Nothing is more valuable than this, yet nothing is less valued, goes the riddle. Nothing so lights up the world, yet nothing is so obscure. Nothing knows so much, yet nothing is so unknown. What is it?
One by one, the princess’s suitors come forward with their answers, some of which more or less fit her description of this unknown quantity and some of which don’t, but all of which have something to be said for them. There are worldly answers such as wealth, power and fame, and there are subtler ones such as freedom, love, truth, and enlightenment. But only one of the suitors solves the riddle.
The answer is wisdom.
Naturally, the princess would like her husband to be handsome, intelligent and kind…but all the same, what is kindness, what is intelligence, and what are good looks without the wisdom to go with them? Obviously, she would like him to be loving, too. But what is love? We hear the word all the time; we hear it being used in religion at one end of the spectrum and in popular culture at the other; we hear of carnal love, romantic love, ‘true love’, spiritual love, and even something called ‘unconditional love’. Yet what are these loves without wisdom? Are they actually love at all, in the most meaningful sense of the term?
And as for truth—yes, of course, the princess would like her spouse to be truthful: in fact, to exemplify truth. She would also like him to be truthful in the spiritual sense. But what is spirituality without wisdom? What is the point of practicing meditation, for example, if the kind of meditation we practice and the way we practice it and the spiritual sensations we experience when meditating are failing to make us any the wiser? What is the point of seeing visions if our wisdom is insufficient to interpret them correctly, or to recognize their origin, or to realise that their lack of commensuration with our everyday lives, if such is the case, suggests that there is something strange about them? After all, not only do mystics have visions; acidheads and schizophrenics have them too.
What, indeed, is the point of enlightenment itself if the light it brings is not the light of wisdom? Here, the locus classicus is the tale of Ravana, the villain of that ancient Indian epic, the Ramayana. He was said to have attained a state of yoga through the practice of austerities, yet this achievement did not give him pause when—from the thought that such a beauty should belong to him and him alone, or because of a need to assert his superiority, or out of infatuation, or simply out of lust, but at any rate out of vanity, not out of wisdom—he abducted Sita, the wife of Rama, thereby setting in motion the train of events that led to his destruction. He might have achieved a degree of self-realisation, but his fatal error was that he did not care or was not able to achieve sufficient wisdom in the process.
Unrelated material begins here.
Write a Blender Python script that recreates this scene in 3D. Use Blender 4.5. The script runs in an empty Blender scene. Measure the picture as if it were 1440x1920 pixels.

So, from the princess’s point of view, it is wisdom that has the highest value, it is wisdom that lights up the world, it is wisdom that is the purest, most perceptive, and most immediate form of knowledge. Wisdom is that which allows us to discriminate. It helps us differentiate between alternatives. It is savoir vivre in the deepest sense, since it lets us know best how to live, to what to give priority, how most effectively to love and how to avail ourselves of freedom without our falling into licence or licentiousness. It sees the Spirit clearly; it can tell it apart from all the fakery and negativity that passes for ‘the spiritual’. It knows how best to endure the twists and turns of fate, the blows of ill-fortune and the shocks of defeat—and, equally, it knows how to use authority, success and good fortune with the most munificence.
And if all this is so, and wisdom represents the key to dealing with all eventualities; if it is relevant in every situation, both in private life and public life, not only in the vita contemplativa, where we might expect it, but in the vita activa too—if, in sum, it can be said to constitute the know-how of living, then: how good it would be to be wise! And how transforming it would be if, not simply in the way we think and decisions we take, but in every aspect of our individual and collective lives, in our manners, speech, dress, and behaviour, in our art and architecture and town and country planning, in our science and the uses to which it is put, in our conception of education, in our politics and economics, in the way that we bring up our children, in the way that we govern our societies and in the way that we govern ourselves, we could be wise as well.